An Author's POV...
Congratulations! The Branford Boase shortlist has featured many popular authors as they started out. What does it mean to make this shortlist?
It means the world to be on the shortlist for such an esteemed award alongside six incredible authors. I wrote Gloam when I was nineteen, and if you’d have told that nervous second-year student that his rough, recently finished manuscript about a brave girl and her babysitter would end up being recognised by a body as admired as the Branford Boase Award, he’d never have believed you. I’m very, very grateful for the honour.
Lots of librarians use this list to host book clubs in their schools, what would you love young readers to take from your book?
I wrote Gloam because I wanted to write something that trusted its readers enough to scare them. If my younger siblings are any indication, I think a lot of young people feel surrounded by media that doesn’t take them seriously. As adults, we have a natural, well-meaning impulse to protect kids from negativity, which sometimes leads us to only give them art that’s unremittingly nice and friendly and kind. Horror doesn’t usually make the cut. But I think it can be fun – even healthy – to engage with stories that scare you, and horror can be just as exciting and life-affirming as any other genre. If there’s one lesson to take from Gloam, I’d like it to be that it’s okay to trust your own tastes as a reader. If you like scary things, the stories for you are out there somewhere.
(PS: If there are book clubs happening, let me know! I’d love to drop by and say hello.)
The Branford Boase celebrates debut fiction, where did the idea for your book come from, how long did it take from idea to holding your book, and did your book turn out how you thought it might when you started?
Gloam emerged from a few converging threads in my life. I’d accidentally ignited a burning love of horror stories in my then 12-year-old sister and when I started coming up short on recommendations in her age range, I decided to write my own. Meanwhile, my grandparents had just announced that they were planning to sell their lovely house in the Midlands where I grew up. The idea of a stranger in that family space was so existentially horrifying to me that it morphed and mutated into the monster named Esme Laverne.
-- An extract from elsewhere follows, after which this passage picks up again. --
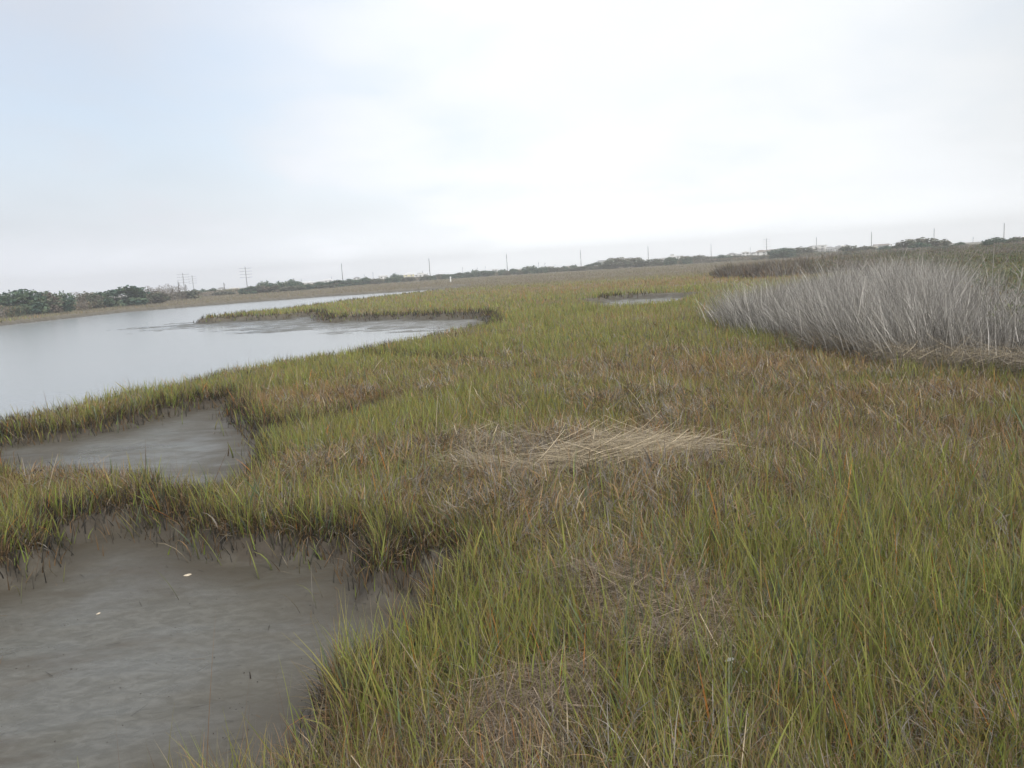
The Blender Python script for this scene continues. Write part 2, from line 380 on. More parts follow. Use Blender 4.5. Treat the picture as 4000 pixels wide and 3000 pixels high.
def sample_polar(n, r_lo, r_hi, r0, amax=43, amin=None):
    u = rng.random(n); k = np.log((1+(r_hi/r0)**2)/(1+(r_lo/r0)**2))
    r = r0*np.sqrt((1+(r_lo/r0)**2)*np.exp(u*k)-1)
    a = np.radians(rng.uniform(-amax if amin is None else amin, amax, n)); return np.sin(a)*r, np.cos(a)*r, r
REED_FRONT = [W(p, q, 0) for p, q in ((2840,1285),(2920,1308),(3050,1325),(3250,1350),(3400,1395),(3560,1425),(3800,1442),(4000,1462),(4300,1500),(4700,1560))]
REED = np.array(REED_FRONT + [at(5200, 15)[:2], at(4700, 17)[:2], at(4300, 20)[:2], at(4000, 24)[:2], at(3750, 36)[:2], at(3550, 52)[:2], at(3300, 44)[:2], at(3050, 37)[:2], at(2880, 32)[:2], W(2835, 1245, 0)])
FARREED = np.array([at(2830, 95)[:2], at(2930, 88)[:2], at(3200, 92)[:2], at(3700, 96)[:2], at(4300, 100)[:2], at(4300, 190)[:2], at(3500, 180)[:2], at(3000, 150)[:2], at(2800, 120)[:2]])

def colour_field(x, y, r, n):
    g = weights(x, y, GREENS); b = weights(x, y, BROWNS)
    na_ = fbm(x, y, 1.3, 31)*.5 + fbm(x, y, 5, 35)*.5
    gg = np.clip(.36 + (na_-.5)*1.7 + g*.55 - b*.6, 0, 1)
    gg = np.clip(gg + .16*sm(r, 9, 16)*(1-b*.7), 0, 1)*(1-sm(r, 100, 170)*.75)
    # beyond the river the marsh is dull tan
    return gg, b
def grass(name, n, r_lo, r_hi, r0, w0, segs, label, hgt=.46, share_dead=.38):
    nt_ = n//5
    x, y, r = sample_polar(nt_, r_lo, r_hi, r0)
    s_cl = .035*(1+r/12)
    rep = 5
    tid = np.repeat(np.arange(nt_), rep); x = x[tid] + rng.normal(0, 1, nt_*rep)*s_cl[tid]; y = y[tid] + rng.normal(0, 1, nt_*rep)*s_cl[tid]
    taz = rng.uniform(0, 2*math.pi, nt_)[tid]; tcol = rng.random(nt_)[tid]
    z, dm = terrain(x, y)
    stray = (rng.random(len(x)) < .45)*rng.exponential(.13, len(x))*(1+r[tid]*.02)
    strag = vn(x, y, .3, 44) > .55
    keep = (dm > -np.where(strag, stray, stray*.25) + .02) & (z > -.36)
    inreed = (sdf(np.stack([x, y], 1), REED) < -.5)
    keep &= ~(inreed & (rng.random(len(x)) < .7))
    x, y, z, dm, tid, taz, tcol = (a[keep] for a in (x, y, z, dm, tid, taz, tcol)); n = len(x); r = np.hypot(x, y)
    P2 = np.stack([x, y], 1)
    flat = np.zeros(n)
    if r_lo < 20:
        for S in (STRAW1, STRAW2, STRAW3): flat = np.maximum(flat, sm(-sdf(P2, S), -.15, .25))
        flat *= (rng.random(n) < (.38+.38*sm(P2[:, 1], 6, 8)))
    gg, b = colour_field(x, y, r, n)
    isg = rng.random(n) < (gg*.47 + .07)
    dead = ~isg
    u = rng.random(n)
    C = np.where(isg[:, None], GREEN*(.7+.6*tcol[:, None]), OLIVE)
    mixo = rng.random(n)[:, None]
    C = np.where(isg[:, None], C*(1-mixo*.45) + OLIVE*mixo*.45, C)
    dc = np.where((u < .46)[:, None], BROWN, np.where((u < .70)[:, None], OLIVE, np.where((u < .82)[:, None], GREY*.8, TAN*.85)))
    C = np.where(dead[:, None], dc, C)
    C = np.where((isg & (rng.random(n) < .12))[:, None], YELLOW, C)
    C = np.where((isg & (rng.random(n) < .15))[:, None], BLUEG*1.1, C)
    C = np.where((rng.random(n) < .018)[:, None], ORANGE, C)
    C = np.where((b*rng.random(n) > .45)[:, None], np.array([.33, .215, .105]), C)
    far = sm(r, 105, 150)[:, None]; C = C*(1-far*.75) + np.array([.235, .205, .165])*far*.75
    C = C*rng.uniform(.75, 1.2, n)[:, None]*(1+.12*sm(r, 10, 30))[:, None]
    patch = (fbm(x, y, 3.0, 77)*.6 + vn(x, y, .7, 78)*.4)
    hh = hgt*(.68+.62*patch)*rng.uniform(.55, 1.15, n)
    hh = np.where(dead, hh*rng.uniform(.35, .95, n), hh*rng.uniform(.6, 1.12, n))
    hh *= 1 - .68*flat
    hh *= 1 + sm(r, 150, 220)*.5
    edge = sm(-dm, -.35, .1)
    spike = (rng.random(n) < .006 + .012*(dm < .5)) & (r < 60); hh = np.where(spike, hh*1.6, hh); C = np.where(spike[:, None], PURPLE, C)
    Wd = w0*(1+.52*r/r0)*rng.lognormal(-.12, .42, n)*np.where(isg, 1.0, .62)*np.where(spike, .6, 1)
    azd = taz + rng.normal(0, 1.0, n)
    th0 = np.where(dead, np.abs(rng.normal(.35, .34, n)), np.abs(rng.normal(.17, .17, n)))
    bent = rng.random(n) < np.where(dead, .5, .12)
    th1 = np.where(bent, rng.uniform(.8, 2.2, n), rng.uniform(.05, .5, n)) + flat*.5
    th1 = np.where(spike, .1, th1)
    k = np.clip(.18 + .9*edge, 0, 1)*rng.uniform(.6, 1, n)  # dark roots: mud stain by the banks, shade between blades painted in
    P = np.stack([x, y, z-.015], 1)
    V, Q, Cc = ribbons(P, hh, Wd, azd, th0, th1, C, segs, (STAIN_SHADE, k), (BROWN*1.2, rng.uniform(0, .55, n)*isg))
    return V, Q, Cc
near = grass('n', 210000, 1.7, 12, 6.0, .0061, 5, '', .56)
mid = grass('m', 850000, 12, 48, 6.0, .0058, 3, '')
farg = grass('f', 600000, 48, 330, 7.5, .0075, 2, '')
V, Q, C = near; o = mesh_np('marsh_grass', V, Q, M_grass, C)
tag(o, 'green and brown marsh grass in the foreground around the near mud creek', 'grass', kind='stuff')
V, Q, C = mid; o = mesh_np('marsh_grass', V, Q, M_grass, C)
tag(o, 'olive marsh grass field in the middle distance beside the river', 'grass', kind='stuff')
V, Q, C = farg; o = mesh_np('marsh_grass', V, Q, M_grass, C)
tag(o, 'hazy far marsh grass on the low spit and beyond the river', 'grass', kind='stuff')
del near, mid, farg, V, Q, C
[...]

Timelines in publishing are very strange. I finished Gloam in January 2023 after about three months of intensive writing. By June I had an agent and by the end of October I had a publisher. By all accounts, my experience as a debut was uncommonly rapid. But after at least seven edits and re-edits, the book didn’t come out until August 2025, so it took nearly three years in total from idea to finished book. And what a gorgeous-looking book it is!
My grandad had always warned me that if I wanted to be a writer, at some point I’d have to kill my darlings. Luckily for me, no darlings were harmed in the making of Gloam. If anything, I felt like collaborating with my agent and my editor Katie Jennings helped bring the book closer to what I wanted it to be in the first place, which is why I’m so glad the BB recognises editors as well as authors. Mine has such a love of horror and a respect for the minds of young readers, and she helped nudge Gloam into a better and better version of itself.